The combination of words in that compound adjective offers the scene an impressionistic clarity, suggesting the mood of the poem, which conjures Max and Martha Liebermann “who chose suicide over Theresienstadt” then settles back on those bronze horses which seem to have absorbed the human lives that fill the seemingly unchanging buildings of Berlin and swarm around its monuments. These individuals, the poem concludes, are also:
in the bronze horses that gallop on and on
that all should have their place rain darkened, star broken.
The last line here eschews the hyphens of the poem’s opening, even as its diction mirrors what has appeared earlier. That white space slightly shifts the grammar of our interpretation here while opening an area for uncertainty that was not present in the poem’s opening lines. After all, those lines were simply about the bronze horses, not about the history of human life that makes them significant to any aware observer.
There is a forlornness to these poems even as their creation and recording of cities suggest a sense of hope for the future of humanity and the powers of art making. Throughout the book Frost’s love of language, her willingness to give over to the pleasurable mimetic power of words, adds levity to darker reckonings with humankind’s struggles. This is evident in “What the Dove Sings:”
The mourning dove wearing noon’s aureole coos from the rhododendron, oo-waoh, shadow o- ver what to do. Oh. And the sad rhetoric spreads through suburb and wood.
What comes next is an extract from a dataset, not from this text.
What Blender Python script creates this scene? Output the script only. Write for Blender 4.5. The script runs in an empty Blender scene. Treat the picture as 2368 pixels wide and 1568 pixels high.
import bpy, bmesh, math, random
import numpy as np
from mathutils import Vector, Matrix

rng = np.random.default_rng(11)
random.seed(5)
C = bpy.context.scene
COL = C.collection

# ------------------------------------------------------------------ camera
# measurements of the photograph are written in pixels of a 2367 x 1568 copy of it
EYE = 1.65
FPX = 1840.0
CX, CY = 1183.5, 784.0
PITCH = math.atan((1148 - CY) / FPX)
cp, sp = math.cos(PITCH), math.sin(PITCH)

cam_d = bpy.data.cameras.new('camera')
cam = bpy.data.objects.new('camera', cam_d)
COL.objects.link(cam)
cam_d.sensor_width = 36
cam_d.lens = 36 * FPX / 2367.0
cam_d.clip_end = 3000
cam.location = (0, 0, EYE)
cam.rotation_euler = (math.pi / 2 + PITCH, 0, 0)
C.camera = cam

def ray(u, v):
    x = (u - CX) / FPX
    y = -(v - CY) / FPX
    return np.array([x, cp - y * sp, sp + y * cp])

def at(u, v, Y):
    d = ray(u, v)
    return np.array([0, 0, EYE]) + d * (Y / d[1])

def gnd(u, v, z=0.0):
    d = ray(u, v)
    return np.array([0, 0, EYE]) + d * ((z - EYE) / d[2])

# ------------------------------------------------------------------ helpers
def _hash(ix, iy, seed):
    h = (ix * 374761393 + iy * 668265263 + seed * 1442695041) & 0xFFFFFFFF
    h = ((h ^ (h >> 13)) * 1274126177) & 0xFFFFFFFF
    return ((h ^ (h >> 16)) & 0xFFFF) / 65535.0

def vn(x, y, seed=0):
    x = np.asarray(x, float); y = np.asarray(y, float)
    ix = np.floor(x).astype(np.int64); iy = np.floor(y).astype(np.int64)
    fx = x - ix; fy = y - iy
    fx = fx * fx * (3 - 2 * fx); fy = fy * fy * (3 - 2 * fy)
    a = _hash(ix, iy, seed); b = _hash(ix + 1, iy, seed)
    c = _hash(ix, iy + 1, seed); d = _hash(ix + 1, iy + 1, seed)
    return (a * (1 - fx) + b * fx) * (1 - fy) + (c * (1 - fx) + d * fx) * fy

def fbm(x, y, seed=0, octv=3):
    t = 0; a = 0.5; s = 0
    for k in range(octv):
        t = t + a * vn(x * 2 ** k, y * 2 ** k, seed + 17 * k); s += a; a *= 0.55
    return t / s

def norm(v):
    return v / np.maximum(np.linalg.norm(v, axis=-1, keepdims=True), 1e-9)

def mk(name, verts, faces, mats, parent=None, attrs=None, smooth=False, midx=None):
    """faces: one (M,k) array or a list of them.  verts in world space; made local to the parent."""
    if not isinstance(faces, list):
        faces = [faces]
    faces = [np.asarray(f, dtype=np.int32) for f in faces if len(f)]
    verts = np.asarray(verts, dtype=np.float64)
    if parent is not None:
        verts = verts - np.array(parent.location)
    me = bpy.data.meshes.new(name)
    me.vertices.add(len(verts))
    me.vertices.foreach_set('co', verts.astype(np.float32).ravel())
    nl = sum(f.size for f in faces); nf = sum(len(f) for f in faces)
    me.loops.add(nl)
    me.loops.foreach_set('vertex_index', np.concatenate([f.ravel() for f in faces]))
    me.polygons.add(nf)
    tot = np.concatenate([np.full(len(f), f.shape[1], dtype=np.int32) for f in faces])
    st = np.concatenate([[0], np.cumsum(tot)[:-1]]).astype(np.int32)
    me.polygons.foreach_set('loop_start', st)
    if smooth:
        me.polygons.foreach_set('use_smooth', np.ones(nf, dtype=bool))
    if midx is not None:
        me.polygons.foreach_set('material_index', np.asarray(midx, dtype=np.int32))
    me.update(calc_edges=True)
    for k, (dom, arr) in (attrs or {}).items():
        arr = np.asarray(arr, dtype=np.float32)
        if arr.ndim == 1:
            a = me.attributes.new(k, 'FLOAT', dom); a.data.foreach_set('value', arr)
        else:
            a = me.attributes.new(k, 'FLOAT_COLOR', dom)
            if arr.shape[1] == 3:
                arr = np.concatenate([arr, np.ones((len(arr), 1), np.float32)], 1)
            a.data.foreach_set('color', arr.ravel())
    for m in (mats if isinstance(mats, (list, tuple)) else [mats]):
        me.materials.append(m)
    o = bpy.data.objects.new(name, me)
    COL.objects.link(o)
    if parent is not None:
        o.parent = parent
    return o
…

Here, sensitivity to language matches an openness to scene and setting coupled with a sure power of dramatic lyrical creation. We also see this in the book’s final poem, “Perpetual City,” which offers a fearsome vision of a robotic future that forces humans back on the lessons of the past:
To think how walking confounded the mechanical engineers, their extraordinary patience with the clumsy first robots. Twelvemonth and twelvemonth after with cities put to sleep, icebergs melted to nothing, they could do everything we could think of, haunted by our hope and faith and pity and hate. When they came in numbers we recoiled but remembered the last sleeping place of Heraclites, Aristotle, and Boneparte the soup wagons of old wars.
Frost’s sense of time’s passing is ever-present and always striking in this collection. Throughout Alias City, the poet takes position as time’s interlocutor, history’s progenitor, both scribe and editor.
This is a devastating poetry of creative witness. Carol Frost’s Alias City is a book of true range and depth, conjuring cities of memory, history and imagination while reclaiming the past for a present and future that just might be redemptive.